Project financing as important as chasing retail credit: Raghuram Rajan


MUMBAI: Outgoing RBI governor Raghuram Rajan called for a level playing field between public and private sector banks besides expressing concern over the rush into retail credit at the expense of project finance at a time when India needs massive infrastructure funding.

In one of his last speeches before leaving office next month, he reiterated the need to allow public sector banks to decide their own business strategies.

Rajan, who will be returning to his teaching job at the University of Chicago, used his 4,000-word speech to outline a blueprint for the evolution of India’s state-owned banks, which are currently cleaning up their balance sheets. While the speech amounted to the Rajan doctrine on state-owned banks, Rajan said the views were personal.

“These should be viewed as opening a discussion rather than the formal views of RBI,” he said. Rajan said banks in India were subject to a grand bargain—being able to raise lowcost insured deposits in return for government mandates such as opening Pradhan Mantri Jan Dhan Yojana (PMJDY) accounts or making Micro Units Development and Refinance Agency loans. “While it is unclear whether the cost of the mandates outweigh the benefits, they do skew the competitive landscape,” Rajan said.

“Authorities like the central bank and the government should, over the medium term, reduce differences in regulatory treatment between public sector banks and private sector banks, and more generally, between banks and other financial institutions.”

The disadvantage faced by state-owned banks could be mitigated if the government paid an adequate price for its mandates, he said. He also referred to the “authorities’ dilemma” and said regulators should ensure their actions were neutral in relation to institutions, ownership and technology to ensure the most efficient customer-oriented solutions.

Rajan said project financing needs were “enormous” but asked lenders to focus on due diligence. “Even though bankers are risk averse today, and few projects are coming up for financing, this will change soon,” Rajan said. “Bankers will remember the period of irrational exuberance in 2007-2008 when they lent without asking too many questions. I am hopeful this time will be different.”

Banks need to develop in-house expertise, employ risk mitigation, have a flexible capital structure, implement a robust project monitoring and appraisal system and put in place an incentive structure that rewards bankers when projects succeed.

He warned about the rush into consumer-focused credit and said here too risks could be reduced by putting checks in place. “It seems today that, having abandoned project loans, every bank is targeting the retail customer,” the governor said.

“Clearly, the risks in this herding will mount over time, as banks compete for less creditworthy customers. But some of this risk can be mitigated if they do sufficient due diligence.” “It is important that bank boards be freed to determine their strategies,” he said.

“Too much coaching by central authorities will lead to sameness in public sector banks that successive Gyan Sangams have criticised.”
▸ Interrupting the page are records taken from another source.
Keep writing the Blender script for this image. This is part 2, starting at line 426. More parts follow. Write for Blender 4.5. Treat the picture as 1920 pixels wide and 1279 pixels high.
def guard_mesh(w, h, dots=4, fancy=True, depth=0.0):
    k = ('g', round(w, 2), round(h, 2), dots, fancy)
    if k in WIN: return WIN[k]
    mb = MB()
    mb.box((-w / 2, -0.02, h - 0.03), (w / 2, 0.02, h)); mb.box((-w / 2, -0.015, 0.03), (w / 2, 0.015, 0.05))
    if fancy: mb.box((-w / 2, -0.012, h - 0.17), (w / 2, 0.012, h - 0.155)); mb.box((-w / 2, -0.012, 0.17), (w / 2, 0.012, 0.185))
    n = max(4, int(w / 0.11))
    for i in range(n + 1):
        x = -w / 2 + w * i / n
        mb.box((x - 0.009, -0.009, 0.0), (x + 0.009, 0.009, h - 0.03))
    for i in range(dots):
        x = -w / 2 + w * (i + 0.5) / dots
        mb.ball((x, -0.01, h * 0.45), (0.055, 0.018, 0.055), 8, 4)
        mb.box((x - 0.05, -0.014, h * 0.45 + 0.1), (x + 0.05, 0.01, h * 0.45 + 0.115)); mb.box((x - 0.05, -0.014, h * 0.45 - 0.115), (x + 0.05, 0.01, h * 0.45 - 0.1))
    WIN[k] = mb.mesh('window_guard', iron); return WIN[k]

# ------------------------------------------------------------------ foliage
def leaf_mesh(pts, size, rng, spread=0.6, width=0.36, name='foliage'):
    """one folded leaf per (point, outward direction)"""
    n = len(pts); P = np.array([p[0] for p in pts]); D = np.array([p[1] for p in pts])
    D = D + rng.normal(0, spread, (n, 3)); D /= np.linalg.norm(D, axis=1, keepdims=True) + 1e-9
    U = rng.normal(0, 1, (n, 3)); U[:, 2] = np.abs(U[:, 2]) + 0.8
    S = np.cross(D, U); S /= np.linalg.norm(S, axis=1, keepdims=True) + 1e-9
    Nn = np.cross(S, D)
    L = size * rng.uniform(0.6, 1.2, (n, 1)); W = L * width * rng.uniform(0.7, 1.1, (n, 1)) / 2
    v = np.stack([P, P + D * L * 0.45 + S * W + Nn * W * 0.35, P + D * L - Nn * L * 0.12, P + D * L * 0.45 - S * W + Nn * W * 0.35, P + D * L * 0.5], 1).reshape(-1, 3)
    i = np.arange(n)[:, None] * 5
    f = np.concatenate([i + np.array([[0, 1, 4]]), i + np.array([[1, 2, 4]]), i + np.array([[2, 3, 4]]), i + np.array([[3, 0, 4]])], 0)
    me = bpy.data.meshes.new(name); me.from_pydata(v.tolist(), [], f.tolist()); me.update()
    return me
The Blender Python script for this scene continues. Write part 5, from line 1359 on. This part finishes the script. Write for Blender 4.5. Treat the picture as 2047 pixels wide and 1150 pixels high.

He was referring to conclaves in 2015 and 2016 for state-run banks. “A parallel task is to improve their governance and management,” he said.

“Equally important is to fill out the ranks of middle management that have been thinned out by retirements, and to recruit talent with expertise in project evaluation, risk management, and IT, including cyber security.”

Rajan said over time bank boards should be professionalised and executive appointments devolve from the recently established Bank Board Bureau to the lenders themselves.